On his birthday and Gadea Batea, guests of his age invited at dinner were led to an adjacent room before dinner to serve them with a drink of country liquor in a ‘Kenzie-khoues’ (Alloy cup with stand to hold). The turbaned guests in pashmina ‘pheran’ used to stretch the narrow and long sleeve of the pheran to hold the cup. Early sixties, the country liquor was @ eight annas/quarter. To discourage consumption of liquor, the government used to hike the price annually by two annas.
1960, I was preparing for my final degree examination with A course & B course Mathematics known as Double course Mathematics as two of my four subjects. One evening, my father an employee of the excise department gave me a statement to total its columns. Each column had 30 entries and the figures in the column were repetition of the figures, 1, 1/2 and 1/4. Hours together and I was still on the job without the final result and submission of the statement. Surprised, sarcastically my father addressed me “Oh Double Course student, what are you doing? Why a job of seconds has taken you so much of time?” I said: “For addition of fractions one has to find LCM of the denominators first.” To my surprise, he scrolled each column within no time to arrive at the correct result.

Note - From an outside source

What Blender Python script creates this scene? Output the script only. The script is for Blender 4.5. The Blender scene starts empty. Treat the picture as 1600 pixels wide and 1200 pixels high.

He said, while scrolling read 4 for 1; 2 for 1/2 and 1 for 1/4. 1+1/2+1/4= (4+2+1)/4= 7/4. 1 was for one bottle of liquor, 1/2 was for a half bottle and 1/4 was for a quarter.
1963 after post-graduation, my friend J L Pandita retired DIG, joined as UDC at AG’s office. His academic record was meritorious. While the seniors were dressed in old ut and old fashioned garments with head gear a turban, the handsome Pandita was dressed in a blue blazer coat with colour reading College proctor. Necktie added to the grace of his youth. After passing DCT (Departmental confirmatory test) he was posted in the Book section, where he had to total columns of statements. The young, handsome and meritorious Pandita could not do the job in hours that the seniors finished in minutes. While scrolling, the seniors, simultaneously used to recite “Ramea lagaie chanie leelaiay- Ramea lagaie chanie leelaiay” and give tick marks intermittently. Sarcastically, looking over their spectacles, to tease Pandita, they would say: “Pandita Sabh, are you really a first class graduate with Double Course and MA pass. In real life experience matters more than LCM and academic qualification.